>>>
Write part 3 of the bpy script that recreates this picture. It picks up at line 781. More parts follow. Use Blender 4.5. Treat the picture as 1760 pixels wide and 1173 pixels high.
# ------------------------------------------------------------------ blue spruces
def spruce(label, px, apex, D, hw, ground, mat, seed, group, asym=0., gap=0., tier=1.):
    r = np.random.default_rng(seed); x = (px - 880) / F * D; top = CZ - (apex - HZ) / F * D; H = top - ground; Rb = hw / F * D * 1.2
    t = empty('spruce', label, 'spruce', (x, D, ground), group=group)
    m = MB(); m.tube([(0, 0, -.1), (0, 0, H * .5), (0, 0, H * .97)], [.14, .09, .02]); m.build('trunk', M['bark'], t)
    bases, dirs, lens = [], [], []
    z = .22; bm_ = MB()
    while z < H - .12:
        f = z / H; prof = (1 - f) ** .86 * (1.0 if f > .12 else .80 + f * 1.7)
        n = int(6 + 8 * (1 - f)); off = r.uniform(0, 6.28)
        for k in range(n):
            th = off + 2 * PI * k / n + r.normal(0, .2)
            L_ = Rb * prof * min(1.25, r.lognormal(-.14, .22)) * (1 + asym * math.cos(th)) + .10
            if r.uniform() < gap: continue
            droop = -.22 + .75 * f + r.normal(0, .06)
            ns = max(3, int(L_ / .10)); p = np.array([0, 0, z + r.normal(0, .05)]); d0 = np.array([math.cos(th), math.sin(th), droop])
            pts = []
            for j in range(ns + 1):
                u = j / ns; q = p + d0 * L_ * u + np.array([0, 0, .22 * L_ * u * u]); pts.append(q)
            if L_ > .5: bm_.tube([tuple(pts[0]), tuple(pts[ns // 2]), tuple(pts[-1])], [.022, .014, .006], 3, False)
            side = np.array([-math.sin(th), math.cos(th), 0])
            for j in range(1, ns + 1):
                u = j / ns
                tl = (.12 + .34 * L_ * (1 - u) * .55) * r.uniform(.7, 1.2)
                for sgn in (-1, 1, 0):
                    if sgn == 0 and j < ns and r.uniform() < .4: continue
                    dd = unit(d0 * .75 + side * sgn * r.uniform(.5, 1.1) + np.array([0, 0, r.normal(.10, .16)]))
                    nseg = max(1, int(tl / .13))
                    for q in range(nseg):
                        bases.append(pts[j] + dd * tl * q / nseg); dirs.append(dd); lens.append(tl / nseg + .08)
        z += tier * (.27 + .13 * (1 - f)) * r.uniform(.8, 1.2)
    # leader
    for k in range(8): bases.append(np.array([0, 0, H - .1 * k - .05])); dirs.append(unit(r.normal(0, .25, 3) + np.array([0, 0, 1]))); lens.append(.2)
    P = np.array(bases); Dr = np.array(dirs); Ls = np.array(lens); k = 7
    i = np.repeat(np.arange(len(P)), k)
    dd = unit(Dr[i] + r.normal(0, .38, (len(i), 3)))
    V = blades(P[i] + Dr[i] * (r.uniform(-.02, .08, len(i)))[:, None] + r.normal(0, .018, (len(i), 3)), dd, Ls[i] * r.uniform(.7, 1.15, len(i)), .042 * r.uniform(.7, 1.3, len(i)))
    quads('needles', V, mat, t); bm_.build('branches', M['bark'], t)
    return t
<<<
▸ GIVEN TASK: Please set down all the data word for word.

▸ SOLUTION FOR THIS EXERCISE:
Write part 3 of the bpy script that recreates this picture. It picks up at line 781. More parts follow. Use Blender 4.5. Treat the picture as 1760 pixels wide and 1173 pixels high.
# ------------------------------------------------------------------ blue spruces
def spruce(label, px, apex, D, hw, ground, mat, seed, group, asym=0., gap=0., tier=1.):
    r = np.random.default_rng(seed); x = (px - 880) / F * D; top = CZ - (apex - HZ) / F * D; H = top - ground; Rb = hw / F * D * 1.2
    t = empty('spruce', label, 'spruce', (x, D, ground), group=group)
    m = MB(); m.tube([(0, 0, -.1), (0, 0, H * .5), (0, 0, H * .97)], [.14, .09, .02]); m.build('trunk', M['bark'], t)
    bases, dirs, lens = [], [], []
    z = .22; bm_ = MB()
    while z < H - .12:
        f = z / H; prof = (1 - f) ** .86 * (1.0 if f > .12 else .80 + f * 1.7)
        n = int(6 + 8 * (1 - f)); off = r.uniform(0, 6.28)
        for k in range(n):
            th = off + 2 * PI * k / n + r.normal(0, .2)
            L_ = Rb * prof * min(1.25, r.lognormal(-.14, .22)) * (1 + asym * math.cos(th)) + .10
            if r.uniform() < gap: continue
            droop = -.22 + .75 * f + r.normal(0, .06)
            ns = max(3, int(L_ / .10)); p = np.array([0, 0, z + r.normal(0, .05)]); d0 = np.array([math.cos(th), math.sin(th), droop])
            pts = []
            for j in range(ns + 1):
                u = j / ns; q = p + d0 * L_ * u + np.array([0, 0, .22 * L_ * u * u]); pts.append(q)
            if L_ > .5: bm_.tube([tuple(pts[0]), tuple(pts[ns // 2]), tuple(pts[-1])], [.022, .014, .006], 3, False)
            side = np.array([-math.sin(th), math.cos(th), 0])
            for j in range(1, ns + 1):
                u = j / ns
                tl = (.12 + .34 * L_ * (1 - u) * .55) * r.uniform(.7, 1.2)
                for sgn in (-1, 1, 0):
                    if sgn == 0 and j < ns and r.uniform() < .4: continue
                    dd = unit(d0 * .75 + side * sgn * r.uniform(.5, 1.1) + np.array([0, 0, r.normal(.10, .16)]))
                    nseg = max(1, int(tl / .13))
                    for q in range(nseg):
                        bases.append(pts[j] + dd * tl * q / nseg); dirs.append(dd); lens.append(tl / nseg + .08)
        z += tier * (.27 + .13 * (1 - f)) * r.uniform(.8, 1.2)
    # leader
    for k in range(8): bases.append(np.array([0, 0, H - .1 * k - .05])); dirs.append(unit(r.normal(0, .25, 3) + np.array([0, 0, 1]))); lens.append(.2)
    P = np.array(bases); Dr = np.array(dirs); Ls = np.array(lens); k = 7
    i = np.repeat(np.arange(len(P)), k)
    dd = unit(Dr[i] + r.normal(0, .38, (len(i), 3)))
    V = blades(P[i] + Dr[i] * (r.uniform(-.02, .08, len(i)))[:, None] + r.normal(0, .018, (len(i), 3)), dd, Ls[i] * r.uniform(.7, 1.15, len(i)), .042 * r.uniform(.7, 1.3, len(i)))
    quads('needles', V, mat, t); bm_.build('branches', M['bark'], t)
    return t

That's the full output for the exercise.